__Problem to work on__. From the listing below, copy only the lines running from the line that contains "Write part 3" to the line that contains "math.degrees(math.atan2(-.262, .368)), .452, .442, .020)", both included.

__Information provided__.
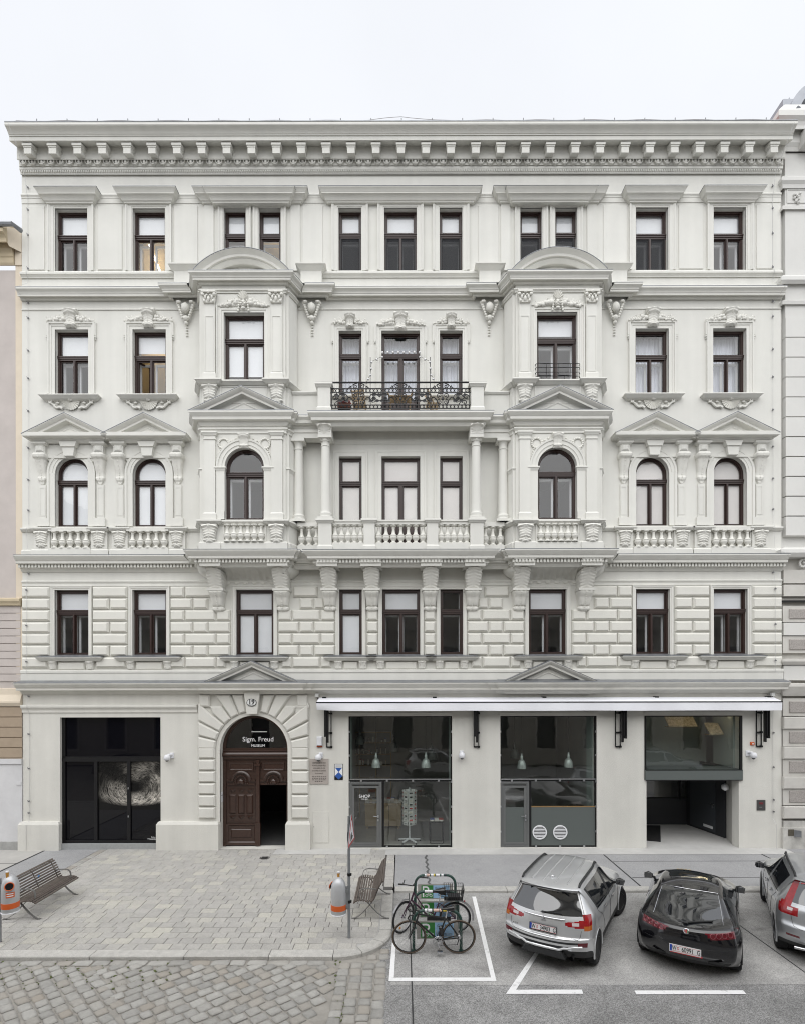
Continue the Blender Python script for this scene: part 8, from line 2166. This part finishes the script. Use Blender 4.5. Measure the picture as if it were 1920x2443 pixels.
# ---- grey SUV at the right edge
xc = [((-2.12,.32),(.76,-1.93,.32),(.84,-1.88,.32),(.88,-1.84,.32),(.90,-1.8,.32)),
 ((-2.25,.50),(.83,-2.02,.50),(.90,-1.90,.49),(.93,-1.82,.45),(.92,-1.76,.32)),
 ((-2.27,.70),(.87,-2.02,.71),(.925,-1.86,.70),(.945,-1.74,.6),(.925,-1.68,.32)),
 ((-2.20,.80),(.875,-1.97,.82),(.93,-1.80,.80),(.95,-1.66,.64),(.925,-1.56,.32)),
 ((-2.17,1.02),(.87,-1.93,1.03),(.93,-1.72,1.0),(.95,-1.54,.74),(.925,-1.42,.32)),
 ((-2.11,1.16),(.81,-1.86,1.18),(.91,-1.64,1.13),(.945,-1.44,.76),(.925,-1.28,.32)),
 ((-1.90,1.54),(.64,-1.70,1.53),(.88,-1.42,1.12),(.94,-1.25,.76),(.925,-1.12,.32)),
 ((-1.98,1.63),(.62,-1.76,1.60),(.88,-1.30,1.11),(.94,-1.15,.75),(.925,-1.04,.32)),
 ((-1.55,1.69),(.62,-1.45,1.635),(.885,-1.1,1.09),(.94,-1.0,.74),(.925,-.95,.32)),
 ((-.5,1.71),(.63,-.45,1.65),(.90,-.45,1.06),(.945,-.4,.73),(.925,-.4,.32)),
 ((.25,1.65),(.60,.15,1.59),(.905,.35,1.03),(.945,.3,.72),(.925,.3,.32)),
 ((1.1,1.15),(.75,.85,1.10),(.90,.9,1.0),(.945,.85,.72),(.925,.85,.32)),
 ((1.7,1.06),(.80,1.6,1.0),(.91,1.4,.93),(.945,1.3,.71),(.925,1.2,.32)),
 ((2.15,.95),(.74,2.0,.9),(.88,1.8,.82),(.93,1.7,.68),(.92,1.6,.32)),
 ((2.36,.6),(.70,2.15,.6),(.85,1.95,.6),(.9,1.85,.52),(.9,1.8,.32)),
 ((2.26,.3),(.7,2.1,.3),(.82,1.95,.3),(.87,1.9,.3),(.88,1.85,.3))]
C_ = Car(xc)
t = car_thing('parked_car','grey SUV with tall L-shaped red tail light, cut by the right edge','car',8.95,-5.50,29,.945)
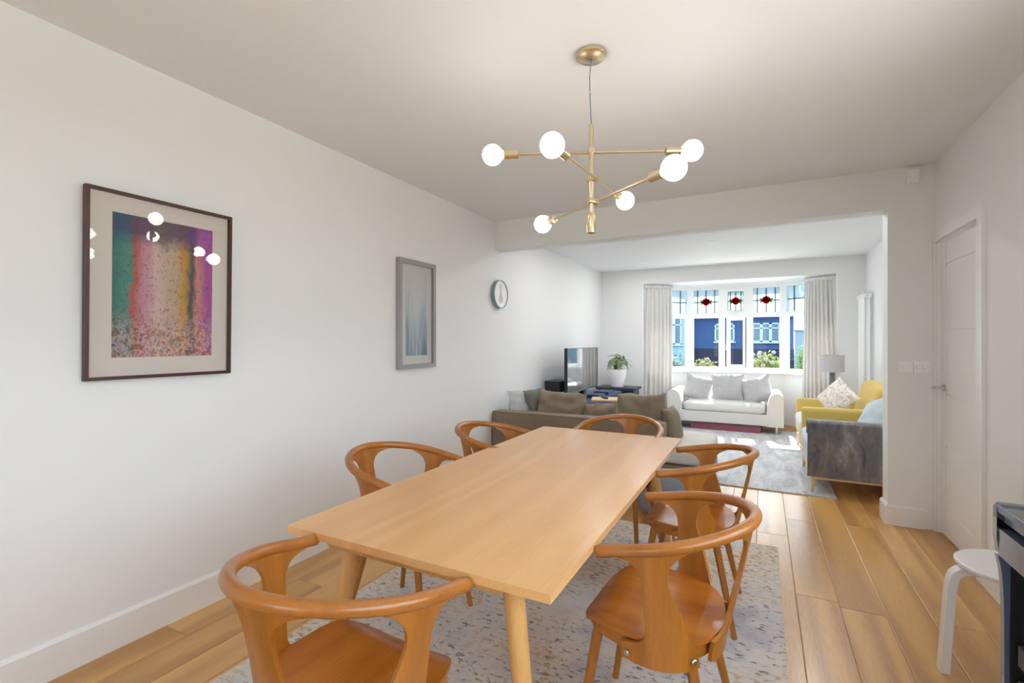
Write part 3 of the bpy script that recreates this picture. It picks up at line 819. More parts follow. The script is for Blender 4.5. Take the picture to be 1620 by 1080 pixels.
def arm(z, ang, l1, l2, off):
    a = math.radians(ang); d = Vector((math.cos(a), math.sin(a), 0)); nrm = Vector((-d.y, d.x, 0)); o = nrm * off; zz = z - ZC
    r = MB().tube([o - d * (l2 - .12) + Vector((0, 0, zz)), o + d * (l1 - .12) + Vector((0, 0, zz))], .0058, 10).build('arm', 'brass', ch)
    MB().tube([Vector((0, 0, zz)) - nrm * .016 * (1 if off > 0 else -1), o + nrm * .010 * (1 if off > 0 else -1) + Vector((0, 0, zz))], .0135, 14).build('clamp', 'brass', ch)
    for s, l in ((1, l1), (-1, l2)):
        c = o + d * s * l + Vector((0, 0, zz)); u = d * s
        MB().tube([c - u * .116, c - u * .112, c - u * .050, c - u * .047], [.006, .0185, .0185, .014], 18).build('bulb_holder', 'brass', ch)
        MB().sphere(c, .0445, 24, 14).build('bulb', 'bulb_glow', ch)
        MB().tube([c - u * .055, c - u * .046, c - u * .036], [.013, .016, .025], 16, caps=False).build('bulb_neck', 'bulb_glow', ch)
arm(2.13, math.degrees(math.atan2(.178, .392)), .432, .428, .018)
arm(2.01, math.degrees(math.atan2(-.395, -.030)), .405, .385, .020)
arm(1.915, math.degrees(math.atan2(-.262, .368)), .452, .442, .020)

# ------------------------------------------------------------------ pictures and clock on the left wall
def picture(name, y0, y1, z0, z1, fw, depth, frame_mat, mount_mat, art_mat, win, label, lean=0.0):
    # local: x out of the wall, y along, z up, hung on its top edge
    r = empty(name, (XL + .004, (y0 + y1) / 2, z0), 0, label, 'picture'); r.rotation_euler = (0, lean, 0)
    w = (y1 - y0) / 2; h = z1 - z0
    for e in ((0, depth, -w, -w + fw, 0, h), (0, depth, w - fw, w, 0, h), (0, depth, -w + fw, w - fw, 0, fw), (0, depth, -w + fw, w - fw, h - fw, h)):
        MB().box(*e).bevel(.0018, 1).build('frame_bar', frame_mat, r)
    MB().box(.002, .006, -w + fw, w - fw, fw, h - fw).build('backing', mount_mat, r, smooth=0)
    ax0, ax1, az0, az1 = win; b = MB()
    for e in ((.006, .0085, -w + fw, ax0, fw, h - fw), (.006, .0085, ax1, w - fw, fw, h - fw), (.006, .0085, ax0, ax1, fw, az0), (.006, .0085, ax0, ax1, az1, h - fw)): b.box(*e)
    b.build('mount', mount_mat, r, smooth=0)
    MB().box(.006, .0065, ax0, ax1, az0, az1).build('print', art_mat, r, smooth=0)
    MB().box(depth - .008, depth - .006, -w + fw, w - fw, fw, h - fw).build('glazing', 'picture_glass', r, smooth=0)
    return r
picture('framed_print', .912, 1.512, 1.150, 1.950, .014, .026, 'dark_frame', 'mount_card', 'art_colour', (-.204, .212, .093, .712), 'large colourful abstract print in a thin dark brown frame', lean=math.radians(.95))
picture('framed_print', 2.797, 3.252, 1.102, 1.952, .034, .034, 'grey_frame', 'mount_card_cool', 'art_blue', (-.132, .137, .10, .745), 'narrow pale blue abstract print in a grey frame')
ck = empty('wall_clock', (XL, 4.365, 1.806), 0, 'round wall clock with grey teal rim under the ceiling beam', 'clock')
MB().lathe([(.138, .0), (.146, .002), (.146, .046), (.1435, .049), (.1405, .046), (.1405, .004), (.138, .0)], (0, 0, 0), 48, 'x', caps=False).build('rim', 'teal_rim', ck)
MB().lathe([(.001, .040), (.140, .040), (.140, .034), (.001, .034)], (0, 0, 0), 48, 'x').build('dial', 'clock_face', ck)
MB().lathe([(.001, .0416), (.040, .0416), (.040, .0402), (.001, .0402)], (0, .0, -.055), 28, 'x').build('dial_motif', 'clock_pink', ck)
for L, an, w in ((.075, 205, .006), (.105, 4, .004)):
    a = math.radians(an); MB().box(.042, .0435, -w, w, -.012, L, Matrix.Rotation(a, 4, 'X')).build('clock_hand', 'clock_hand', ck, smooth=0)

# ------------------------------------------------------------------ switches, sensor, downlights
for i, x0 in enumerate((.858, .946)):
    s = empty('light_switch', (x0, YB, 1.092), 0, ('blank double switch plate on the white wall nib, farther from the door', 'switch plate with two round dimmer knobs, next to the door')[i], 'switch')
    MB().box(0, .084, -.008, 0, 0, .080).bevel(.003, 2).build('plate', 'frame_white', s)
    if i == 0: MB().box(.030, .054, -.013, -.008, .026, .054).bevel(.002, 1).build('rocker', 'frame_white', s)
    else:
        for dx in (.022, .060): MB().lathe([(.001, -.026), (.011, -.026), (.0135, -.022), (.0135, -.008), (.001, -.008)], (dx, 0, .040), 18, 'y').build('dimmer_knob', 'frame_white', s)
pr = empty('motion_sensor', (.935, YB, 2.545), 0, 'small white motion sensor high in the corner above the door', 'sensor')
MB().prism([(0, -.005), (-.035, -.008), (-.052, -.03), (-.052, -.085), (-.030, -.118), (0, -.120)], 0, -.033, .033).bevel(.006, 2).build('housing', 'frame_white', pr)
MB().prism([(-.0525, -.045), (-.056, -.055), (-.054, -.085), (-.034, -.112), (-.030, -.112), (-.050, -.085)], 0, -.022, .022).build('lens', 'pot_white', pr, smooth=0)
def downlamp(x_, y_):
    ld = bpy.data.lights.new('ceiling_fill_lamp', 'AREA'); ld.shape = 'DISK'; ld.size = .056; ld.energy = 5.8; ld.color = (1.0, .985, .97)
    lo = bpy.data.objects.new('ceiling_fill_lamp', ld); COL.objects.link(lo); lo.location = (x_, y_, ZC2 - .009)
for (x_, y_) in ((-1.55, 5.1), (-.53, 5.1), (.45, 5.1), (.45, 6.13)): downlamp(x_, y_)  # unseen ceiling lamps added to brighten the living room
for i, (x_, y_) in enumerate(((-1.554, 7.155), (-1.106, 6.128), (-.532, 6.132))):
    dl = empty('downlight', (x_, y_, ZC2), 0, ('recessed white downlight nearest the far wall', 'recessed white downlight, left of the pair near the beam', 'recessed white downlight, right of the pair near the beam')[i], 'light', 'living room downlights')
    MB().lathe([(.030, 0), (.045, 0), (.046, -.004), (.036, -.007), (.030, -.004)], (0, 0, 0), 28).build('bezel', 'frame_white', dl)
    MB().lathe([(.001, -.002), (.030, -.002), (.030, -.0005), (.001, -.0005)], (0, 0, 0), 24).build('lens', 'grey_frame', dl)
    downlamp(x_, y_)

# ------------------------------------------------------------------ brown sofa in front of the opening, seen from behind
sf = empty('sofa', (-1.595, 4.22, 0), 0, 'taupe fabric corner sofa seen from behind, beyond the dining table', 'sofa')
SW = .848
softbox('back', (0, .09, .345), (SW * 2, .18, .53), 'taupe_fabric', sf, .022, (0, .004, .002), .002, 3, 16)
softbox('base', (0, .52, .20), (SW * 2 - .01, .70, .24), 'taupe_fabric', sf, .03, (0, 0, .0))
softbox('arm', (-SW + .09, .53, .32), (.18, .70, .48), 'taupe_fabric', sf, .03)
for k in (-1, 1): softbox('seat_cushion', (.10 + k * .36, .53, .385), (.70, .68, .14), 'taupe_fabric', sf, .045, (0, 0, .015), .004, 4, 12)
for sx in (-1, 1):
    for yy in (.07, .80): MB().lathe([(.018, 0), (.026, .085)], (sx * (SW - .1), yy, 0), 12).build('leg', 'black_satin', sf)
MB().tube([(-SW + .012, .004, .606), (SW - .012, .004, .606)], .004, 6).build('piping', 'taupe_cushion', sf)
pillow('cushion', (-1.80, 4.49, .60), .52, .43, .24, (0.02, -1, .32), 'taupe_cushion', 'taupe loose back cushion with creases, left of the three on the brown sofa', group='sofa back cushions', seed=1, wr=.032, pinch=.05, roll=-.04)
pillow('cushion', (-1.425, 4.52, .54), .36, .36, .22, (0.06, -1, .4), 'taupe_cushion', 'low slumped taupe back cushion in the middle of the brown sofa', group='sofa back cushions', seed=4, wr=.034, pinch=.06, roll=.05)
pillow('cushion', (-1.00, 4.48, .61), .47, .45, .23, (-.02, -1, .26), 'taupe_cushion', 'large taupe back cushion at the right end of the brown sofa', group='sofa back cushions', seed=8, wr=.030, pinch=.05, roll=.05)
pillow('cushion', (-2.225, 4.56, .645), .38, .32, .17, (.55, -.8, .35), 'throw_light', 'pale grey crumpled cushion in the corner of the sofa by the wall', seed=11, wr=.02)
pillow('cushion', (-2.075, 4.60, .645), .34, .38, .12, (.93, -.30, .45), 'grey_green_fabric', 'dark grey green cushion standing on edge between pale and taupe cushions', roll=.08, seed=13, wr=.01)
pillow('cushion', (-.735, 4.58, .535), .36, .36, .15, (1, -.10, .22), 'taupe_cushion', 'taupe cushion sagging over the open end of the brown sofa', seed=17, wr=.012, pinch=.04, roll=0)
# footstool
fs = empty('footstool', (-.575, 4.56, 0), 0, 'square upholstered footstool with sunlit top painted pale beside the brown sofa', 'footstool')
softbox('seat_cushion', (0, 0, .365), (.40, .96, .13), 'footstool_fabric', fs, .045, (0, 0, .01), .003, 4)  # sunlight on the top put into the cushion's paler colour
softbox('base', (0, 0, .195), (.385, .94, .21), 'taupe_fabric', fs, .02)
for sx in (-1, 1):
    for sy in (-1, 1): MB().lathe([(.016, 0), (.022, .09)], (sx * .15, sy * .42, 0), 12).build('leg', 'black_satin', fs)
pf = softbox('pouf', (-.66, 3.80, .151), (.36, .40, .30), 'greyblue_fabric', None, .10, (.02, .02, .02), .004, 5, 12)
tag(pf, 'low blue grey fabric pouf on the floor behind the far dining chair', 'pouf')

# ------------------------------------------------------------------ television, console, speaker
tc = empty('tv_console', (-2.13, 6.15, 0), 0, 'low black television console along the left wall, blue reflection coloured in', 'console')
MB().box(-.29, .27, -.85, .85, .06, .555).bevel(.004, 1).build('body', 'black_satin', tc)
MB().box(-.30, .285, -.87, .87, .556, .585).bevel(.004, 1).build('top', 'navy', tc)  # sky reflected in the black gloss put into the blue colour
for k in range(3): MB().box(.271, .285, -.84 + k * .565, -.84 + k * .565 + .55, .075, .545).bevel(.003, 1).build('door', 'navy', tc)
MB().box(-.25, .23, -.80, .80, 0, .059).build('plinth', 'black_satin', tc, smooth=0)
for i, (y0_, w_) in enumerate(((5.98, .30), (6.42, .34))):
    bx_ = empty('media_box', (-1.98, y0_, .586), 0, ('flat dark blue box lying on the console under the screen', 'second flat blue box on the console, nearer the stove')[i], 'box', 'boxes on the console')
    MB().box(-.10, .11, 0, w_, 0, .032).bevel(.003, 1).build('case', 'navy', bx_)
    MB().box(-.085, .095, .015, w_ - .015, .0325, .036).build('lid', 'dark_slate', bx_, smooth=0)
tv = empty('television', (-2.10, 6.06, .586), 0, 'flat screen television facing the room, reflecting the bay window', 'television')
MB().box(-.035, 0, -.605, .605, .085, .645).bevel(.004, 1).build('casing', 'black_satin', tv)
MB().box(.0, .003, -.596, .596, .095, .637).build('screen', 'tv_screen', tv, smooth=0)
b = MB()
for e in ((0, .006, -.605, -.596, .085, .645), (0, .006, .596, .605, .085, .645), (0, .006, -.596, .596, .085, .095), (0, .006, -.596, .596, .637, .645)): b.box(*e)
b.build('bezel', 'dark_slate', tv, smooth=0)
MB().box(-.05, .02, -.05, .05, .008, .09).build('neck', 'black_satin', tv, smooth=0); MB().box(-.12, .12, -.25, .25, 0, .010).bevel(.003, 1).build('foot', 'black_satin', tv)
sp = empty('speaker', (-2.31, 5.62, .586), 0, 'black two-part speaker cabinet on the console left of the screen', 'speaker')
MB().box(-.10, .10, -.13, .045, 0, .235).bevel(.004, 1).build('cabinet', 'black_satin', sp); MB().box(-.10, .10, .055, .20, 0, .235).bevel(.004, 1).build('cabinet', 'black_satin', sp)
MB().box(.101, .106, -.12, .035, .01, .225).build('grille', 'black_gloss', sp, smooth=0); MB().box(.101, .106, .065, .19, .01, .225).build('grille', 'black_gloss', sp, smooth=0)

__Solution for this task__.
Write part 3 of the bpy script that recreates this picture. It picks up at line 819. More parts follow. The script is for Blender 4.5. Take the picture to be 1620 by 1080 pixels.
def arm(z, ang, l1, l2, off):
    a = math.radians(ang); d = Vector((math.cos(a), math.sin(a), 0)); nrm = Vector((-d.y, d.x, 0)); o = nrm * off; zz = z - ZC
    r = MB().tube([o - d * (l2 - .12) + Vector((0, 0, zz)), o + d * (l1 - .12) + Vector((0, 0, zz))], .0058, 10).build('arm', 'brass', ch)
    MB().tube([Vector((0, 0, zz)) - nrm * .016 * (1 if off > 0 else -1), o + nrm * .010 * (1 if off > 0 else -1) + Vector((0, 0, zz))], .0135, 14).build('clamp', 'brass', ch)
    for s, l in ((1, l1), (-1, l2)):
        c = o + d * s * l + Vector((0, 0, zz)); u = d * s
        MB().tube([c - u * .116, c - u * .112, c - u * .050, c - u * .047], [.006, .0185, .0185, .014], 18).build('bulb_holder', 'brass', ch)
        MB().sphere(c, .0445, 24, 14).build('bulb', 'bulb_glow', ch)
        MB().tube([c - u * .055, c - u * .046, c - u * .036], [.013, .016, .025], 16, caps=False).build('bulb_neck', 'bulb_glow', ch)
arm(2.13, math.degrees(math.atan2(.178, .392)), .432, .428, .018)
arm(2.01, math.degrees(math.atan2(-.395, -.030)), .405, .385, .020)
arm(1.915, math.degrees(math.atan2(-.262, .368)), .452, .442, .020)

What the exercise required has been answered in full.